Derrick Whitfield: Regarding the Quantum partnership, I wanted to confirm a comment you made in your prepared remarks. If my numbers are correct, a fourfold in suggests you’re solving for 2 Bcf per day of capacity in the Western Haynesville. If that’s correct, could you comment on how you’re thinking about mainline egress as well?
Miles Allison: Well, I think when we looked at our footprint in the Western Haynesville, as when we look at our inventory, and we looked at the wells that we’ll be drilling between now and maybe 2028, and we look around the corner to see what type of production we may have between now and then. And a lot of that depends upon what the market needs and we think in the latter part of ’24, you’re going to need another 4.5 to 5 Bs. And every year after that, you’re going to probably need another B a day. And that’s just for LNG, exportable gas as feed gas. So when we looked around in Quantum, which is I mean, that is a Blue Ribbon financing source when we started visiting with them months ago, and they started looking at our footprint and the well performance.
We looked at, well, what do we need to do for infrastructure to build this out. We also looked at in the second quarter of 2022 when we had bought the Pinnacle facility, the Bethel in that 145-mile pipeline. What is our starting block as far as midstream company. So we evaluated all that. We looked at the rig count which, again, we will add. Our goal is to add a rig in the Haynesville — in the Western Haynesville next year. So we go from 2 rigs to 3 and then we would add another rig in 2025, and we think that’s what HPP, our footprint. So if you look at that and you look at the model for 5 years, and you look at the need for gas, we modeled it out that by 2028, we would have the capacity with the takeaway, both for transportation and the gathering with the financing from Quantum to have at least 2 Bs a day that we would have available to serve America and the globe.
That’s where we come up with this fourfold number.

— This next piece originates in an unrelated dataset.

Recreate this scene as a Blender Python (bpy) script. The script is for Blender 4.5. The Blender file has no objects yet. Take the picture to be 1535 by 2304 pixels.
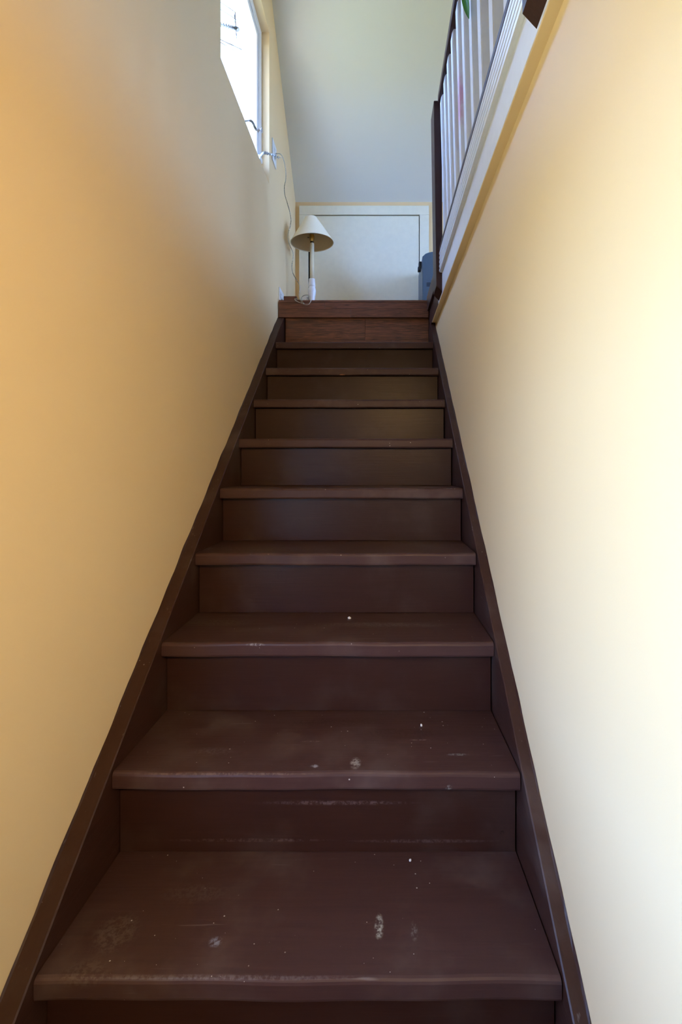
import bpy, bmesh, math, random
from mathutils import Vector, Matrix

random.seed(7)
SC = bpy.context.scene
COL = SC.collection

# ------------------------------------------------------------------ camera
F, VX, VY = 1100.0, 852.0, 1055.0          # focal length and principal point in pixels of the 1535 x 2304 frame
cam_d = bpy.data.cameras.new('camera')
cam_d.sensor_fit = 'VERTICAL'
cam_d.sensor_height = 36.0
cam_d.lens = F / 2304 * 36.0
cam_d.shift_x = -(VX - 767.5) / 2304
cam_d.shift_y = -(1152 - VY) / 2304
cam_d.clip_start = 0.02
cam = bpy.data.objects.new('camera', cam_d)
cam.rotation_euler = (math.radians(90), 0, 0)
COL.objects.link(cam)
SC.camera = cam

# ------------------------------------------------------------------ sky
world = bpy.data.worlds.new('sky')
SC.world = world
world.use_nodes = True
wn = world.node_tree.nodes
wl = world.node_tree.links
bg = wn['Background']
geo = wn.new('ShaderNodeTexCoord')
sep = wn.new('ShaderNodeSeparateXYZ')
wl.new(geo.outputs['Generated'], sep.inputs[0])
ramp = wn.new('ShaderNodeValToRGB')
for pos, colr in ((0.0, (0.33, 0.53, 1.0, 1)), (0.38, (0.23, 0.43, 1.0, 1)), (0.90, (0.24, 0.42, 0.95, 1))):
    el = ramp.color_ramp.elements[0] if pos == 0 else ramp.color_ramp.elements[1] if pos == 0.90 else ramp.color_ramp.elements.new(pos)
    el.position = pos
    el.color = colr
wl.new(sep.outputs['Z'], ramp.inputs[0])
wl.new(ramp.outputs[0], bg.inputs['Color'])
bg.inputs['Strength'].default_value = 9.0

sun_d = bpy.data.lights.new('sun', 'SUN')
sun_d.energy = 21.0
sun_d.angle = math.radians(0.6)
sun_d.color = (1.0, 0.92, 0.76)
sun = bpy.data.objects.new('sun', sun_d)
sun.rotation_euler = Vector((-0.25, 0.75, -0.75)).to_track_quat('-Z', 'Y').to_euler()
COL.objects.link(sun)

fill_d = bpy.data.lights.new('left_wall_fill', 'SPOT')  # added warm spot behind the camera that brightens the left wall
fill_d.energy = 43.0
fill_d.spot_size = math.radians(84)
fill_d.spot_blend = 1.0
fill_d.color = (1.0, 0.64, 0.26)
fill_d.shadow_soft_size = 0.045
left_wall_fill = bpy.data.objects.new('left_wall_fill', fill_d)
left_wall_fill.location = (0.26, -0.75, 0.70)
left_wall_fill.rotation_euler = Vector((-0.86, 1.55, -0.62)).to_track_quat('-Z', 'Y').to_euler()
COL.objects.link(left_wall_fill)

# ------------------------------------------------------------------ exposure
SC.view_settings.view_transform = 'Standard'
SC.view_settings.look = 'None'
SC.view_settings.gamma = 1.0
SC.view_settings.use_curve_mapping = False
SC.view_settings.exposure = 1.28


def px(x, y, d):
    """world point seen at pixel (x, y) of the photograph at distance d in front of the camera"""
    return Vector(((x - VX) * d / F, d, (VY - y) * d / F))


# ------------------------------------------------------------------ materials
def srgb(r, g, b):
    def f(c):
        c /= 255.0
        return c / 12.92 if c <= 0.04045 else ((c + 0.055) / 1.055) ** 2.4
    return (f(r), f(g), f(b), 1.0)


class NT:
    """small helper around a node tree"""
    def __init__(self, name):
        self.m = bpy.data.materials.new(name)
        self.m.use_nodes = True
        self.n = self.m.node_tree.nodes
        self.l = self.m.node_tree.links
        self.p = self.n['Principled BSDF']

    def node(self, kind, **kw):
        nd = self.n.new(kind)
        for k, v in kw.items():
            setattr(nd, k, v)
        return nd

    def inp(self, nd, key, v):
        if hasattr(v, 'is_output') or isinstance(v, bpy.types.NodeSocket):
            self.l.new(v, nd.inputs[key])
        else:
            nd.inputs[key].default_value = v

    def math(self, op, a, b=0.0, clamp=False):
        nd = self.node('ShaderNodeMath', operation=op, use_clamp=clamp)
        self.inp(nd, 0, a)
        self.inp(nd, 1, b)
        return nd.outputs[0]

    def mix(self, fac, a, b):
        nd = self.node('ShaderNodeMix', data_type='RGBA')
        self.inp(nd, 0, fac)
        self.inp(nd, 6, a)
        self.inp(nd, 7, b)
        return nd.outputs[2]

    def coord(self, kind='Object', scale=(1, 1, 1), rnd=False):
        tc = self.node('ShaderNodeTexCoord')
        mp = self.node('ShaderNodeMapping')
        self.l.new(tc.outputs[kind], mp.inputs[0])
        mp.inputs['Scale'].default_value = scale
        if rnd:
            oi = self.node('ShaderNodeObjectInfo')
            mu = self.math('MULTIPLY', oi.outputs['Random'], 37.0)
            cb = self.node('ShaderNodeCombineXYZ')
            for k in range(3):
                self.l.new(mu, cb.inputs[k])
            self.l.new(cb.outputs[0], mp.inputs['Location'])
        return mp.outputs[0]

    def noise(self, vec, scale, detail=3.0, rough=0.55, dist=0.0):
        nd = self.node('ShaderNodeTexNoise')
        self.l.new(vec, nd.inputs['Vector'])
        nd.inputs['Scale'].default_value = scale
        nd.inputs['Detail'].default_value = detail
        nd.inputs['Roughness'].default_value = rough
        nd.inputs['Distortion'].default_value = dist
        return nd.outputs[0]

    def ramp(self, v, lo, hi):
        nd = self.node('ShaderNodeMapRange', interpolation_type='SMOOTHSTEP')
        self.inp(nd, 0, v)
        nd.inputs[1].default_value = lo
        nd.inputs[2].default_value = hi
        return nd.outputs[0]

    def bump(self, h, strength=0.3, dist=0.002):
        nd = self.node('ShaderNodeBump')
        nd.inputs['Strength'].default_value = strength
        nd.inputs['Distance'].default_value = dist
        self.l.new(h, nd.inputs['Height'])
        self.l.new(nd.outputs[0], self.p.inputs['Normal'])

    def base(self, c):
        self.inp(self.p, 'Base Color', c)

    def rough(self, v):
        self.inp(self.p, 'Roughness', v)


def simple(name, col, rough=0.5, metallic=0.0, bump=0.0, scale=60.0, vary=0.04, spec=0.5):
    t = NT(name)
    v = t.coord('Object', rnd=True)
    n = t.noise(v, scale, 3)
    dark = tuple(c * (1 - vary * 2) for c in col[:3]) + (1,)
    t.base(t.mix(n, dark, tuple(min(1, c * (1 + vary)) for c in col[:3]) + (1,)))
    t.rough(rough)
    t.p.inputs['Metallic'].default_value = metallic
    t.p.inputs['Specular IOR Level'].default_value = spec
    if bump:
        t.bump(t.noise(v, scale * 2.5, 3), bump, 0.001)
    return t.m


def wall_paint(name, col, vary=0.03):
    t = NT(name)
    v = t.coord('Object')
    big = t.noise(v, 1.7, 3)
    t.base(t.mix(big, tuple(c * (1 - vary) for c in col[:3]) + (1,), tuple(c * (1 + vary) for c in col[:3]) + (1,)))
    t.rough(0.5)
    t.p.inputs['Specular IOR Level'].default_value = 0.3
    fine = t.noise(v, 210, 2)
    soft = t.noise(v, 9, 2)
    t.bump(t.math('ADD', t.math('MULTIPLY', fine, 0.25), soft), 0.12, 0.002)
    return t.m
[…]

And it’s based upon us having about 500 million a day by kind of mid-2025 and then growing on that with investments that we would make between now and then and into the future years to 2028. That is how we backed into this, which — I think that’s a really good question because Quantum, which is known for funding midstream in the Western — in the Haynesville and now in the Western Haynesville. I mean I think they looked at everything kind of like our banks did and said, we’re really pleased with what you’ve done and we like where you’re going, and we would like to partner with you. And so we were — that’s why we publicly thank them for entering through this new venture with us. Because they give a good check mark to the rest of the world that they do approve with what we’ve been doing and where we’re going.
Remember, our first Western Haynesville well was only drilled 2 years ago. We started drilling those 2 years ago, and we started leasing the acreage 3 years ago, but we really are building the company. And when you build a company, you have to look what’s going to happen in ’27, ’28 and all that is dependent upon the feedstock that stated for LNG. That’s where we had the announcement today, and that’s where the 2 Bs come from. You did your math on that.
Derrick Whitfield: Appreciate it, Jay. Thanks for all the color, too. In the past, you guys have talked about the Western Haynesville and the asset seeing similar returns to the legacy Haynesville at kind of current operating conditions. With the understanding that you’re still in the early stages of your learning curve in the Western Haynesville, could you speak to what you’re seeing in operational efficiency gains and the degree cost could improve over time?